First, make sure that your keywords adequately represent the content of your page. Then ask yourself if the content on each page that ranks for the desired keyword satisfy a website visitor who searched for it? If you think that the answer is no, keyword research may be mandatory for you.

In this way, you can find out which pages are the most important, which may be combined, and which require fresh keywords. In most circumstances, you can locate the most relevant terms for all of the pages you want to preserve using your keyword research tool.

If you have two pages that rank well for a long-tail keyword, investigate if you can focus on a related broad term for one of them to get more traffic. Reoptimize for that keyword and edit the details in your spreadsheet for future reference and performance tracking once you’ve found it.

5. Use 301 Redirects

While it is generally suggested not to use too many 301 redirects, you may need them if you already have many sites ranking for the same terms.

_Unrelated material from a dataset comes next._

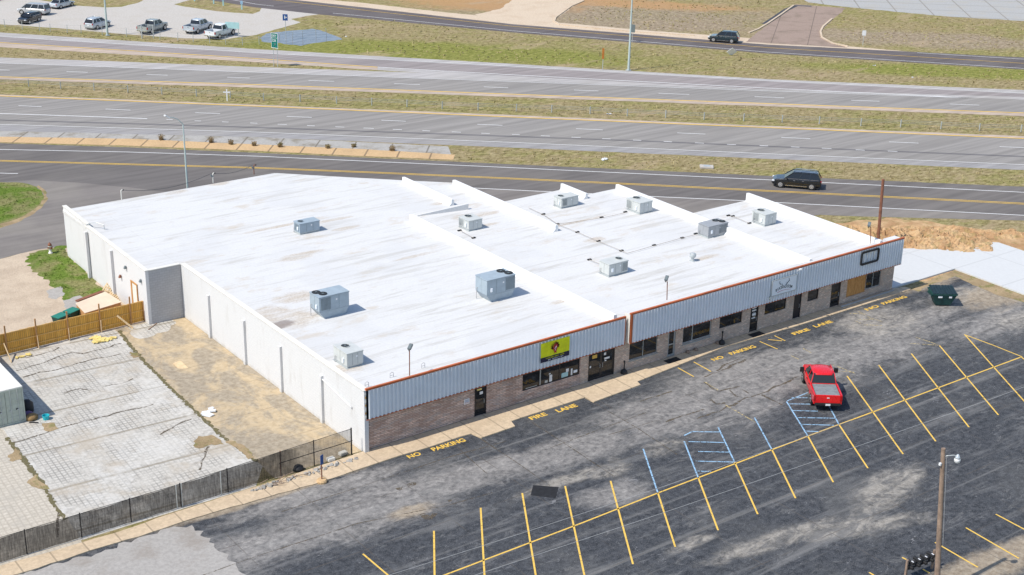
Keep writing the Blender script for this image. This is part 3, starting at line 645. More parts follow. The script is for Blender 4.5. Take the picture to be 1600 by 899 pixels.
# parking lot
sheet('parking_lot', [(-200,980),(0,897),(60,887),(140,860),(217,838),(300,810),(400,780),(540,738),(575,712),(1394,455),(1420,454),(1452,444),(1491.4,421.7),(1600,462.5),(1900,560),(1900,1200),(600,1500),(-400,1300)], M['lot'], 2*Z, 'worn dark sealed parking lot with pale patches', 'parking lot')
sheet('grey_slab', [(-400,1300),(-200,975),(0,905),(150,866),(225,838),(262,826),(300,821),(335,850),(385,899),(500,1020),(600,1150),(300,1400)], M['greyslab'], 3*Z, 'bare grey concrete corner of the lot at the bottom left', 'concrete', .22, .3)
sheet('eroded_edge', [(1424,452),(1449,440),(1491.4,421.7),(1545,441),(1600,462.5),(1700,500),(1700,515),(1600,473),(1560,462),(1520,446),(1492,432),(1460,443),(1435,456)], M['edge_dirt'], 3*Z, 'eroded brown soil edge where the lot meets the white pad', 'soil', .15, .4)
# yard left of the building
sheet('dirt_yard', [(-300,440),(0,405),(45,393),(100,384),(170,450),(215,470),(250,500),(120,545),(-300,620)], M['dirt'], 1.5*Z, 'tan bare dirt yard behind the wooden fence', 'dirt', .2, .8)
sheet('grass_patch', [(40,402),(60,392),(103,384),(110,400),(143,433),(160,450),(180,470),(150,462),(128,470),(100,470),(85,450),(78,440),(62,432),(48,420)], M['lush'], 2.5*Z, 'green and dry weeds along the rear left wall', 'grass', .3, .4)
sheet('slab_scrap', [(72,455),(95,448),(100,462),(88,468),(75,465)], M['greyslab'], 2.8*Z, 'small broken grey slab lying in the dirt yard', 'concrete', .15, .4)
sheet('slab_scrap', [(98,470),(125,462),(140,470),(118,490),(103,486)], M['greyslab'], 2.8*Z, 'larger broken grey slab near the plywood box', 'concrete', .15, .4)
sheet('yard_slab', [(-400,560),(0,555),(120,527),(182,514),(232,500),(262,493),(285,491),(400,690),(420,700),(400,760),(0,884),(-400,1010)], M['yard'], 1.8*Z, 'grey scored concrete yard inside the two fences', 'concrete yard')
sheet('yard_slab', [(-400,640),(0,668),(12,682),(40,720),(75,768),(108,815),(130,850),(0,890),(-400,1010)], M['yard2'], 2.4*Z, 'tan scored concrete corner slab behind the mesh fence', 'concrete yard', .1, .6)
q = [at(185,517), at(262,497), at(285,490.5)]
sheet('apron', [(at(178,515).x, at(178,515).y)]+[tuple(at(*p)[:2]) for p in [(204,541),(230,570),(262,602),(300,638),(345,680),(380,706),(402,722),(430,748)]]+[(-.02,.2),(-.02,27.6),(-2.6,28.3)], M['apron'], 3*Z, 'brown stained tan concrete strip along the white side wall', 'concrete', .06, .6, world=True)
sheet('gravel_patch', [(200,513),(232,501),(270,497),(275,506),(262,518),(240,525),(218,530),(205,524)], M['yard'], 4*Z, 'rough pale scored patch at the wall corner', 'concrete', .25, .4)
# joints, cracks, weeds
def cracks(name, polys, m, z, wdt, label, jit=.12, step=.5):
    mb = MB()
    for P_ in polys:
        q = [tuple(at(*p)[:2]) for p in P_]; q = jag(q, step, jit, closed=False)
        strip_pts(mb, q, wdt, z, [random.uniform(.35,1.5) for _ in q])
    return tag(mb.build(name, m, fix=False), label, 'crack', None, 'structure')
cracks('pavement_crack', [[(1088,655),(1130,640),(1165,622),(1190,615),(1220,602),(1248,588)],[(1100,597),(1122,612),(1140,608),(1156,604)],[(1140,610),(1153,621)],[(1120,580),(1135,569),(1155,561)],[(1100,590),(1122,582),(1165,562)],
    [(1110,625),(1120,632),(1133,630)],[(1190,617),(1205,625),(1222,633)],[(1170,615),(1160,609)],[(1050,612),(1000,628)],[(1040,660),(1075,648),(1100,640)]], M['crack'], 3.2*Z, .16, 'dark weedy cracks in the worn middle of the lot')
cracks('pavement_joint', [[(440,800),(560,762),(700,715),(790,690)],[(300,905),(400,870),(560,818),(700,790),(770,770)],[(700,686),(760,740)],[(742,680),(800,718),(860,760)],[(830,660),(900,705),(960,745)],[(925,628),(1000,672),(1060,712)],[(950,680),(1035,655)],
    [(860,700),(935,672),(1010,645)]], M['crack'], 3.1*Z, .07, 'straight slab joints showing across the lot', .02, 1)
cracks('yard_crack', [[(25,580),(60,570),(88,559),(112,551),(130,553),(150,548),(190,537)],[(36,590),(62,582),(90,578),(140,563),(190,553)],[(40,560),(85,548),(92,543)],[(90,840),(92,800)],[(312,735),(320,715),(326,698)],[(250,680),(275,665),(300,655)],[(100,615),(125,608),(143,610)],[(160,605),(190,600),(208,592)],[(20,692),(120,662),(240,632)]], M['crack'], 4.2*Z, .14, 'wandering dark cracks across the scored yard')
cracks('yard_joint', [[(186,517),(204,541),(230,570),(262,602),(300,638),(345,680),(380,706),(402,722)],[(10,684),(35,715),(66,757),(85,790),(103,812)]], M['weedcrack'], 4.4*Z, .30, 'weed filled joint between the yard slab and the tan strip', .06, .2)
for P_, lb in (([(302,690),(310,682),(330,680),(345,688),(350,695),(330,695),(318,700),(305,700)], 'weed patch near the tan strip joint'), ([(352,690),(368,690),(385,700),(398,715),(388,718),(370,700)], 'weed patch at the lower end of the tan strip'), ([(42,755),(55,742),(66,755),(78,765),(55,762)], 'weed patch on the tan corner slab'), ([(66,662),(85,661),(92,670),(78,675),(68,672)],'brown stain in front of the container'),([(12,715),(25,700),(34,718),(20,722)],'weed patch at the left end of the tan corner slab'),([(203,550),(215,552),(220,558),(208,560)],'weed tuft patch on the yard joint')):
    sheet('weed_patch', P_, M['edge_dirt'], 4.8*Z, lb, 'weeds', .12, .25)
sheet('asphalt_patch', [(833,758.5),(873,761.5),(868,779),(829,774.5)], M['patch'], 3.4*Z, 'square fresh black patch in the lot', 'patch')
for P_, lb in (([(655,805),(662,802),(672,806),(676,802),(684,803),(680,808),(672,813),(664,812)], 'irregular black tar spot in the lot'), ([(700,782),(708,779),(706,783),(701,785)], 'small black tar spot in the lot'), ([(618,763),(630,760),(628,765),(620,766)], 'small brown scrape near the fence end'), ([(636,757),(650,754),(650,758),(638,761)], 'longer brown scrape near the NO PARKING text')):
    sheet('tar_spot', P_, M['crack'], 3.5*Z, lb, 'stain', .08, .15)
# raised sidewalk
mb = MB(); outer = [tuple(at(*p, .09)[:2]) for p in [(540,740),(624,712),(669,699),(718,682.5),(737,677.5),(752,684),(805,666),(799,658),(810,654),(914,621),(927.5,628),(1001,601),(996,596),(1132,542),(1199.5,522),(1241,510.5),(1382,466)]]
outer = [(p[0], p[1]) for p in outer]+[(53.9,-1.02),(53.9,-.36),(52.6,-.02)]
mb.prism([(-.75,-.02)]+outer[:]+[], -.05, .09)
tag(mb.build('sidewalk', M['sidewalk'], bevel=.015), 'tan concrete sidewalk along the shop fronts', 'sidewalk', None, 'structure')
mb = MB(); up_ = [(400,762),(262,806),(175,836),(132,848),(0,886),(-200,945)]; lo_ = [(540,742),(507,753),(400,783),(300,812),(217,840),(140,862),(60,889),(-60,925),(-200,968)]
pts = [(-.78,-.06)]+[tuple(at(*p)[:2]) for p in up_]+[tuple(at(*p)[:2]) for p in reversed(lo_)]
pts = [pts[0]]+jag(pts[1:-1], .7, .05, closed=False)+[pts[-1]]
mb.prism(pts, -.05, .07)
tag(mb.build('gutter_walk', M['sidewalk']), 'broken tan concrete kerb blocks along the mesh fence', 'kerb', None, 'structure')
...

By linking the less relevant sites to a single, more authoritative version, you may condense your cannibalised content.

However, keep in mind that this strategy is only appropriate for pages with comparable content and those that match specified keyword queries.


Most cases of keyword cannibalization can be resolved with these five solutions. Still, if you run an eCommerce site, you should pay special attention to how your CMS handles products of different sizes and colours.

Some content management systems (CMS) establish different pages for each product variation.

If your CMS is used to organise products like this, you should either use robots.txt or meta name=”robots” content=”noindex”> tags to prevent duplicate pages from being indexed, or you should utilise canonical URLs to aggregate link signals for the duplicate content.